Head-On Collision Line

Does anyone know anything about the Head-on Collision Line? It shows up on page 851 of the 1983 Official Railway Equipment Register and is no longer listed. The reporting mark was HOCX and they had 60 tank cars. The owner was in Chicago. I would like to know if they had a logo or what the cars looked like so I could model one. Also the history of the name?

As I recall, just black tanks lettered HOCX with all the required info, but no other lettering. I think they were leased to their users. We used to see them in the Baltimore area at times, but you wouldn’t know what HOCX meant unless you bothered to look it up in an Equipment Register.

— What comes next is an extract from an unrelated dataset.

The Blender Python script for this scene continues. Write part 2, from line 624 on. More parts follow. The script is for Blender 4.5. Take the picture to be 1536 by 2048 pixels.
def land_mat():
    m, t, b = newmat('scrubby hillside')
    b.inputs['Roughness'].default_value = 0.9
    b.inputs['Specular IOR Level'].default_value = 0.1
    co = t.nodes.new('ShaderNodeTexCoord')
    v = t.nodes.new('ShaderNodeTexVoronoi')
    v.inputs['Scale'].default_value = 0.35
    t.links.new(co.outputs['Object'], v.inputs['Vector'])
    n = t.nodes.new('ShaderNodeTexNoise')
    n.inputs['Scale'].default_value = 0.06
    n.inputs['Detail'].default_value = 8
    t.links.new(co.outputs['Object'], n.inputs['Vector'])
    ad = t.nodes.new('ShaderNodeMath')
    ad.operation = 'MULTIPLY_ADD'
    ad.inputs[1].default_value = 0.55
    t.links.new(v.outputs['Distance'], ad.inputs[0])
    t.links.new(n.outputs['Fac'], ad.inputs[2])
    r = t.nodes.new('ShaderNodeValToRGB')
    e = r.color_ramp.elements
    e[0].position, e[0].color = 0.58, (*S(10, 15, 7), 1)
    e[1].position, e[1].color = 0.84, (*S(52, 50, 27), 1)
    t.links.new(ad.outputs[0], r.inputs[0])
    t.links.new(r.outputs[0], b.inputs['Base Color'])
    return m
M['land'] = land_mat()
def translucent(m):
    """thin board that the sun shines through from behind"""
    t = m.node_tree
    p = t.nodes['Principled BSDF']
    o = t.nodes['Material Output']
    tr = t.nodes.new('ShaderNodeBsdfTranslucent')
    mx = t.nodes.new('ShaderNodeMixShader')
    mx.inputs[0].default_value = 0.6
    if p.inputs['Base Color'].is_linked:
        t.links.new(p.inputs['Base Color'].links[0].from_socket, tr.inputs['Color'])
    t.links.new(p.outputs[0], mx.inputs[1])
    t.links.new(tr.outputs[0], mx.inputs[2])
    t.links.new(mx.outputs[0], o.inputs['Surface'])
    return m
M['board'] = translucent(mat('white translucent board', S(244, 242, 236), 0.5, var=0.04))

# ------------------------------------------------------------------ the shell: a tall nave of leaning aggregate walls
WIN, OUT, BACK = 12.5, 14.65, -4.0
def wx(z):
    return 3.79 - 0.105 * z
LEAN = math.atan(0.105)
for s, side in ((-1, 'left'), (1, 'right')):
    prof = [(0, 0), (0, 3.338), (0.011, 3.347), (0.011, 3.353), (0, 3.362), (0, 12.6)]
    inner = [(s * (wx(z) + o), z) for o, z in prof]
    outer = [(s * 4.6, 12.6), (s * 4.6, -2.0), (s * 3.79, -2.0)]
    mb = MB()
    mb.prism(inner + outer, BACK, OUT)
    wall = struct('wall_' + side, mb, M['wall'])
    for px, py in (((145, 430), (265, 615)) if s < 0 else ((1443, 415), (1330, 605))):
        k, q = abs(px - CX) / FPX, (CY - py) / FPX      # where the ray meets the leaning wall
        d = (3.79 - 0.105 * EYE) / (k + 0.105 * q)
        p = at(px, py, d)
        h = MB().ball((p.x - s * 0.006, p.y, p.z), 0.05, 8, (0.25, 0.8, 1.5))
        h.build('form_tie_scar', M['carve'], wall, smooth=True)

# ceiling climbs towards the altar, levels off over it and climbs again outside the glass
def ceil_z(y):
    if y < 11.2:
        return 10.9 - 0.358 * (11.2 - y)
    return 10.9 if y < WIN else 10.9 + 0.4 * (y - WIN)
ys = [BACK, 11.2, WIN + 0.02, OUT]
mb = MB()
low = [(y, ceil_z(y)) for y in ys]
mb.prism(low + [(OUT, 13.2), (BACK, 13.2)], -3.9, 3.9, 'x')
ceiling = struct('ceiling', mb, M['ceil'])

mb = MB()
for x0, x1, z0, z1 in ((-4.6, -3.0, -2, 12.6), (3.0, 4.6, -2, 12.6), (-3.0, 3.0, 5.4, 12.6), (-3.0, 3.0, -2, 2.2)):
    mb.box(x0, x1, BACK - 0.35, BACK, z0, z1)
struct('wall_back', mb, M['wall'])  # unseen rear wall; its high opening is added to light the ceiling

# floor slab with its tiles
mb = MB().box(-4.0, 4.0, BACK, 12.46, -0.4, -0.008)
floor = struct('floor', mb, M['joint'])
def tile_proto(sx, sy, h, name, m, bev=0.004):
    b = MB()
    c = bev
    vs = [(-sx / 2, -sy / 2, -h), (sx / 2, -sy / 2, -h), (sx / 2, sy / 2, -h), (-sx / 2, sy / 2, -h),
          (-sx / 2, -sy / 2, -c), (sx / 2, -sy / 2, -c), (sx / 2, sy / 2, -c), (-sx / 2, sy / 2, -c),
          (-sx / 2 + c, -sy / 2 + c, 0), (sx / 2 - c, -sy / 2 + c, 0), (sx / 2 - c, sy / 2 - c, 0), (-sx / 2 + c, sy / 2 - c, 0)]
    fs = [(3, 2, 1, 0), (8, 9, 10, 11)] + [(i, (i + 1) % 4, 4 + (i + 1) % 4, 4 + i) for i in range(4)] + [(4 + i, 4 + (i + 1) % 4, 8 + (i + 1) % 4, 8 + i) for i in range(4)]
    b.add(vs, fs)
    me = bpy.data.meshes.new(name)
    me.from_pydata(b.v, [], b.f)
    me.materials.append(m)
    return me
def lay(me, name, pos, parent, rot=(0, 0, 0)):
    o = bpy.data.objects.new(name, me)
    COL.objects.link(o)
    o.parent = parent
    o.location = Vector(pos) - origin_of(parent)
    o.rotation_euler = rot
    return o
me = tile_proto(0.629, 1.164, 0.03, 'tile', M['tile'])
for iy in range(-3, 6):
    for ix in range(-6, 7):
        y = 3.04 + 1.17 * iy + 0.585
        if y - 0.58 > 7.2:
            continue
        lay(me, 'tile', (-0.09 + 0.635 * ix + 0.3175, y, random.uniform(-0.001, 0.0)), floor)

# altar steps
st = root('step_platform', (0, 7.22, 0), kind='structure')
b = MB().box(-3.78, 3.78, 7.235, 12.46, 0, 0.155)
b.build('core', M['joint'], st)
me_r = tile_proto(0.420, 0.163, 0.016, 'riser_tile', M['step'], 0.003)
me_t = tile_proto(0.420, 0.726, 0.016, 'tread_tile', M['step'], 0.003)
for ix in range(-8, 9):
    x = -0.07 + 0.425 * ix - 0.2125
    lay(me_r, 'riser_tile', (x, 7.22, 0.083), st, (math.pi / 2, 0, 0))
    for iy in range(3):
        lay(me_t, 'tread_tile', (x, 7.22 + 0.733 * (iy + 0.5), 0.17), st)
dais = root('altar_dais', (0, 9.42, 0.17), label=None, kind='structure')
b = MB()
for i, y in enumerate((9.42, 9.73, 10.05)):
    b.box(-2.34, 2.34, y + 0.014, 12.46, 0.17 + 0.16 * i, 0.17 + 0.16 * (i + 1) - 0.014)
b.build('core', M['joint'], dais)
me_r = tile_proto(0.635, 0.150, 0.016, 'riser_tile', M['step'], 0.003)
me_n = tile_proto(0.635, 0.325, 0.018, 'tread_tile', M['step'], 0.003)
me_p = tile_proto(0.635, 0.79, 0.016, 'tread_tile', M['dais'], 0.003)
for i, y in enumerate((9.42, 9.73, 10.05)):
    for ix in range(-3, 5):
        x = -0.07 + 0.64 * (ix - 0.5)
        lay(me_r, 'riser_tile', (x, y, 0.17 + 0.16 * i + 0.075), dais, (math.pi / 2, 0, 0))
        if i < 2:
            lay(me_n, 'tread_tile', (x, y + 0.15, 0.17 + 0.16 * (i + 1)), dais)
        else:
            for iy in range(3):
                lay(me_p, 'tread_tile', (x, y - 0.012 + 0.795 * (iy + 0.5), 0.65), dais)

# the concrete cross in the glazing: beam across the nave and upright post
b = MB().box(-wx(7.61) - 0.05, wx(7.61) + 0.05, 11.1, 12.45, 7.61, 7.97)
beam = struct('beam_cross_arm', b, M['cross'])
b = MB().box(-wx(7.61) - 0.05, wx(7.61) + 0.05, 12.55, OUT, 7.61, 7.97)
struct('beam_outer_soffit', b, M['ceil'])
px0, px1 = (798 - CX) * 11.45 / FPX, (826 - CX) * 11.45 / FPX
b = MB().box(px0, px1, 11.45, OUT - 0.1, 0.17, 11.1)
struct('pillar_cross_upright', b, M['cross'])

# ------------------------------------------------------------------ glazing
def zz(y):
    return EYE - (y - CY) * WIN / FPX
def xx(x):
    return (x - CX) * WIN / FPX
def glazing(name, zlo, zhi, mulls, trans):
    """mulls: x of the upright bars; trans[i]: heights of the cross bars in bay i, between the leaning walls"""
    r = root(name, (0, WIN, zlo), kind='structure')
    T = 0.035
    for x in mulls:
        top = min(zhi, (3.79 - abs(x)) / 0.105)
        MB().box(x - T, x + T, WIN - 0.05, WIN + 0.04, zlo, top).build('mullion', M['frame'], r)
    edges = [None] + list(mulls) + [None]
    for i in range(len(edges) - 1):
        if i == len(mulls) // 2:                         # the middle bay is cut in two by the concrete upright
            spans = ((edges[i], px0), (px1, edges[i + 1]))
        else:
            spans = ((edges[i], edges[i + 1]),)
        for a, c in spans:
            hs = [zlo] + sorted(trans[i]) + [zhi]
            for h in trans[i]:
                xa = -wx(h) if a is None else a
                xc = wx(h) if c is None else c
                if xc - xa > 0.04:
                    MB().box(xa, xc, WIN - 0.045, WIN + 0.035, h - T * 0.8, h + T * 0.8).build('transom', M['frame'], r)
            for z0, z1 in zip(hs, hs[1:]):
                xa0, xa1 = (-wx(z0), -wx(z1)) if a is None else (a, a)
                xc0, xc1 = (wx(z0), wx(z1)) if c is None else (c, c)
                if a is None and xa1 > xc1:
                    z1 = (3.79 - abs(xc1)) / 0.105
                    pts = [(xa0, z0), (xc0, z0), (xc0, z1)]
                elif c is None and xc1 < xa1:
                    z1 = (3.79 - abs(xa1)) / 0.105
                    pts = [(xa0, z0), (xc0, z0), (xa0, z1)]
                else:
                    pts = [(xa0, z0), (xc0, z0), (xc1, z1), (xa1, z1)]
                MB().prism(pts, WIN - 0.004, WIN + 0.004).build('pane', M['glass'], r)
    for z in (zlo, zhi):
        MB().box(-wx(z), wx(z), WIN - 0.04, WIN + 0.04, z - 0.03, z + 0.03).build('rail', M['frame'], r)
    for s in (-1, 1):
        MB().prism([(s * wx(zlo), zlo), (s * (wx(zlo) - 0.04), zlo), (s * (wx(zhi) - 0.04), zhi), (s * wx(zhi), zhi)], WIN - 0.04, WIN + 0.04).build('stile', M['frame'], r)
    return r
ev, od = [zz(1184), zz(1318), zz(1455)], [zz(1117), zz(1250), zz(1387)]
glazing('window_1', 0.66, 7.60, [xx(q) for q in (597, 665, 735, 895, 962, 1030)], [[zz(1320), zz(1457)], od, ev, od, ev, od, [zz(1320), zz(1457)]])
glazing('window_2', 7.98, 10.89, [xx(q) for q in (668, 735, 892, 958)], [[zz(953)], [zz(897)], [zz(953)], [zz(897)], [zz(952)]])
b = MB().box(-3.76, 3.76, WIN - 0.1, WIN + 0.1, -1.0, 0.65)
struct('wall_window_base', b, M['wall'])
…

As I recall, just black tanks lettered HOCX with all the required info, but no other lettering. I think they were leased to their users. We used to see them in the Baltimore area at times, but you wouldn’t know what HOCX meant unless you bothered to look it up in an Equipment Register.

HOOKER CHEMICAL COMPANY

No, Hooker is HOKX. HOCX was Head On Collision Line and dissappeared from the register several years ago.

As I recall, most of their tank cars were black, but there was a series of green cars with yellow lettering for American Maize-Products (the HOCX low-800 series), and another series of yellow and black cars lettered “Pure Sweet Molasses”, with no lessee ID.

No Head-on Collision logos that I ever saw, and tha cars aren’t around any more. I would have loved to see some of the company’s stationery!

Thanks, Carl! I also have wondered if the name was chosen after being assigned the “HOCX” or if they had an incident that needed remembering. Either way they must have had a sense of humor.

Can’t help much there…but the company having that name would have applied for the reporting mark, so the company was named first. It was based in Chicago, and was active from 1957 to 1991.

In a 1962 ORER, the listing says that the cars were marked “Head-On Collision Line”, so I’m wondering about the earlier cars. I don’t think I saw any of the very old 4000- and 6000-gallon cars they had; they very well could have had some lettering on them.